Source excerpt
########

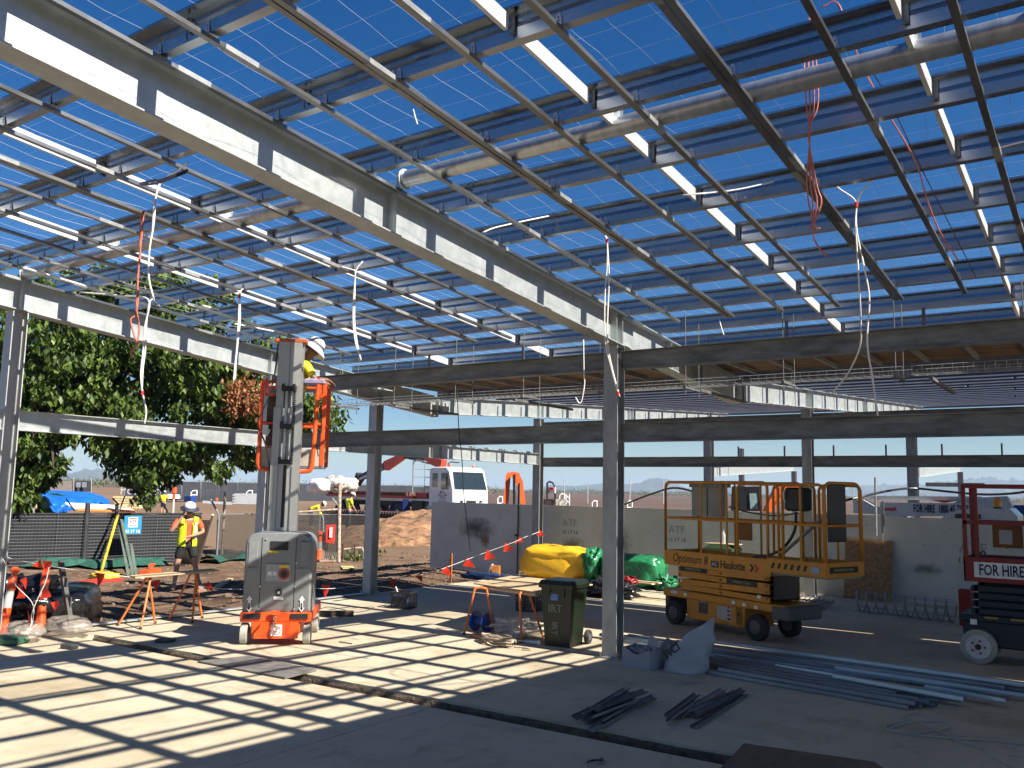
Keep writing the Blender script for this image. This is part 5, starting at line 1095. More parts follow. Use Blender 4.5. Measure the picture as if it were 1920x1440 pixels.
hang('thin red cable running diagonally down the right-hand battens', [[(1540, 14, 6.4), (1570, 5, 6.4), (1590, 60, 6.4), (1620, 130, 6.6), (1660, 205, 6.9), (1715, 300, 7.3), (1740, 380, 7.8), (1765, 440, 8.2), (1797, 488, 8.6)]], .006, pc)
hang('black tie wire running beside the thin red cable', [[(1571, 10, 6.5), (1610, 90, 6.6), (1668, 190, 7), (1720, 300, 7.4), (1770, 400, 8), (1830, 520, 9)]], .004, black_m)
hang('white conduit and cable pair hanging in the middle of the left bay', [[(291, 455-115, 8.6), (298, 345, 8.6), (292, 370, 8.6), (288, 420, 8.6), (280, 470, 8.6), (279, 520, 8.6), (288, 560, 8.6)], [(352, 305, 8), (330, 322, 8.4), (303, 342, 8.6), (290, 380, 8.6), (286, 430, 8.6), (279, 480, 8.7), (280, 530, 8.7), (289, 562, 8.7)], [(150, 548, 11), (230, 555, 10.5), (278, 562, 10), (272, 610, 10), (268, 660, 10), (264, 700, 10), (267, 735, 10), (274, 770, 10), (271, 795, 10)], [(300, 575, 10.5), (283, 562, 10), (275, 600, 10), (273, 650, 10), (268, 690, 10), (266, 730, 10)]], .009, tape=[(267, 737, 10)])
hang('copper red cable pair hanging beside the white conduit in the left bay', [[(267, 395, 8.8), (262, 440, 8.8), (263, 480, 8.8), (258, 520, 8.8), (259, 560, 8.8), (254, 590, 8.8), (245, 600, 8.8), (252, 630, 8.8), (258, 645, 8.8), (248, 655, 8.8), (247, 672, 8.8)], [(270, 395, 8.8), (266, 440, 8.8), (261, 490, 8.8), (258, 540, 8.8), (256, 580, 8.8), (261, 615, 8.8), (256, 645, 8.8), (246, 660, 8.8)]], .008, pc)
hang('white cable pair hanging above the mast lift on its left side', [[(436, 535, 11), (446, 545, 11), (449, 552, 11), (447, 600, 11), (444, 650, 11), (440, 690, 11), (438, 715, 11)], [(456, 540, 11), (450, 552, 11), (450, 600, 11), (446, 640, 11), (442, 680, 11), (441, 712, 11)]], .010, tape=[(449, 556, 11)])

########

Exercise prompt
Transcribe all of the material exactly, leaving out whatever pictures it contains.

Full solution
Keep writing the Blender script for this image. This is part 5, starting at line 1095. More parts follow. Use Blender 4.5. Measure the picture as if it were 1920x1440 pixels.
hang('thin red cable running diagonally down the right-hand battens', [[(1540, 14, 6.4), (1570, 5, 6.4), (1590, 60, 6.4), (1620, 130, 6.6), (1660, 205, 6.9), (1715, 300, 7.3), (1740, 380, 7.8), (1765, 440, 8.2), (1797, 488, 8.6)]], .006, pc)
hang('black tie wire running beside the thin red cable', [[(1571, 10, 6.5), (1610, 90, 6.6), (1668, 190, 7), (1720, 300, 7.4), (1770, 400, 8), (1830, 520, 9)]], .004, black_m)
hang('white conduit and cable pair hanging in the middle of the left bay', [[(291, 455-115, 8.6), (298, 345, 8.6), (292, 370, 8.6), (288, 420, 8.6), (280, 470, 8.6), (279, 520, 8.6), (288, 560, 8.6)], [(352, 305, 8), (330, 322, 8.4), (303, 342, 8.6), (290, 380, 8.6), (286, 430, 8.6), (279, 480, 8.7), (280, 530, 8.7), (289, 562, 8.7)], [(150, 548, 11), (230, 555, 10.5), (278, 562, 10), (272, 610, 10), (268, 660, 10), (264, 700, 10), (267, 735, 10), (274, 770, 10), (271, 795, 10)], [(300, 575, 10.5), (283, 562, 10), (275, 600, 10), (273, 650, 10), (268, 690, 10), (266, 730, 10)]], .009, tape=[(267, 737, 10)])
hang('copper red cable pair hanging beside the white conduit in the left bay', [[(267, 395, 8.8), (262, 440, 8.8), (263, 480, 8.8), (258, 520, 8.8), (259, 560, 8.8), (254, 590, 8.8), (245, 600, 8.8), (252, 630, 8.8), (258, 645, 8.8), (248, 655, 8.8), (247, 672, 8.8)], [(270, 395, 8.8), (266, 440, 8.8), (261, 490, 8.8), (258, 540, 8.8), (256, 580, 8.8), (261, 615, 8.8), (256, 645, 8.8), (246, 660, 8.8)]], .008, pc)
hang('white cable pair hanging above the mast lift on its left side', [[(436, 535, 11), (446, 545, 11), (449, 552, 11), (447, 600, 11), (444, 650, 11), (440, 690, 11), (438, 715, 11)], [(456, 540, 11), (450, 552, 11), (450, 600, 11), (446, 640, 11), (442, 680, 11), (441, 712, 11)]], .010, tape=[(449, 556, 11)])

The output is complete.